Obit: Sony Walkman cassette player
NEW YORK (AP) — The Walkman, the Sony cassette device that forever changed music listening before becoming outdated by digital MP3 players and iPods, has died. It was 31 years old.
Sony announced on Monday that it has ceased production of the classic, cassette tape Walkman in Japan, effectively sounding the death knell of the once iconic, now obsolete device.
The Walkman is survived by the Discman (still clinging to life) and ironic music listeners who think using a Walkman in this day-and-age is charmingly out-of-touch.
It will continue to be produced in China and distributed in the US, Europe and some Asian countries. Digital Walkmans are also being made with models that display lyrics and have improved digital noise-cancelling technology.
Still, if you're looking to chisel a date in the Walkman's tombstone, then October 25, 2010, is as good as any. For many, that it's taken this long is surprising: "They were still making those?" Perhaps October 23, 2001, the day the iPod was launched, is the better date of expiration.
But none of the success of Apple's portable music players would have ever happened without the cassette Walkman. Some 220 million have been sold since the first model, the TPS-L2, debuted in July 1979. (It retailed for $200.) At the time, transistor radios were portable, but there was nothing widely available like the Walkman.
It was developed under the stewardship of Sony founders Akio Morita and Masaru Ibuka. Morita insisted the device not be focused on recording but playback, a relatively odd notion at the time.
Originally called the "Soundabout" in the US, the Walkman was an immediate sensation and a revolution in music listening.
Foremost, it was portable.
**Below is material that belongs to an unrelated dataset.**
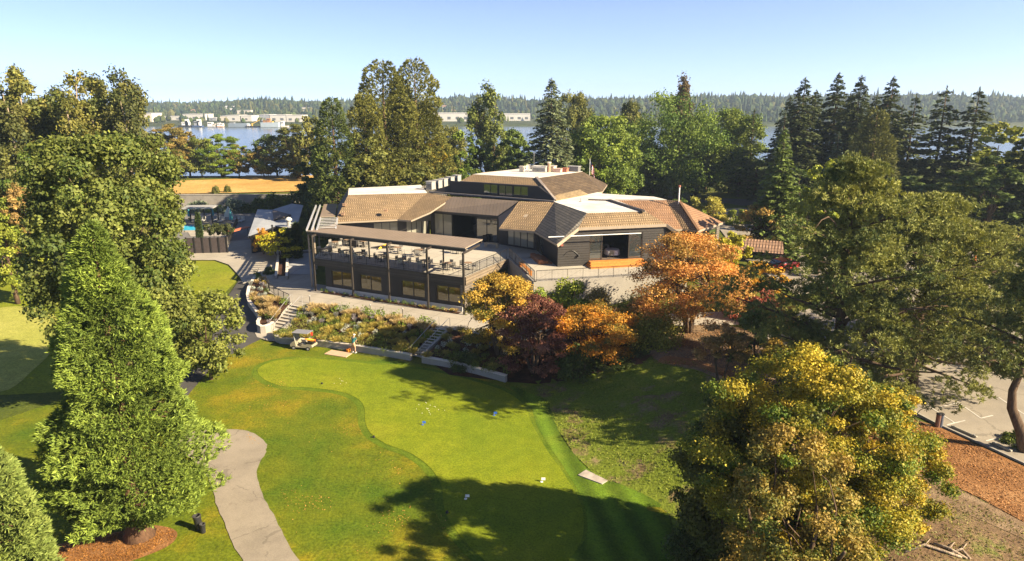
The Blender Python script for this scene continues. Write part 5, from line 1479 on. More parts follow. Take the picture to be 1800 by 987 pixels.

Music no longer needed to be something that one experienced sitting in a room, but could be blasted on the bus, pumped while jogging on a beach or played softly while studying.
By turning the volume up, anyone could be tuned out.
The detached teenager with foam earphones slouched in the back seat or bobbing his head in the elevator became an indelible image of the '80s. (The first Walkman did have an orange "hot line" button to lower the music and increase the microphone so you could hear someone talking to you.)
Music, previously listened to in a room with shag carpeting and a stereo, was cast into the world, made a part of daily life. Pink Floyd could join a walk in the park, Public Enemy could soundtrack a commute.
More than portability, it fostered a personalisation to music, a theme the iPod would also highlight in those early dancing silhouette ads. A big reason there's so much nostalgia for the Walkman today is because it eliminated any separation from music. It felt like an appendage, which is perhaps why some (with questionable fashion instincts) clipped theirs to their belt.
The Walkman didn't disappear so much as it was improved upon. Sony continues to use it as a brand, but the company long ago ceded hipness and style to Apple. The iPod will likely one day befall a similar fate, and another generation will gasp in joined wistfulness.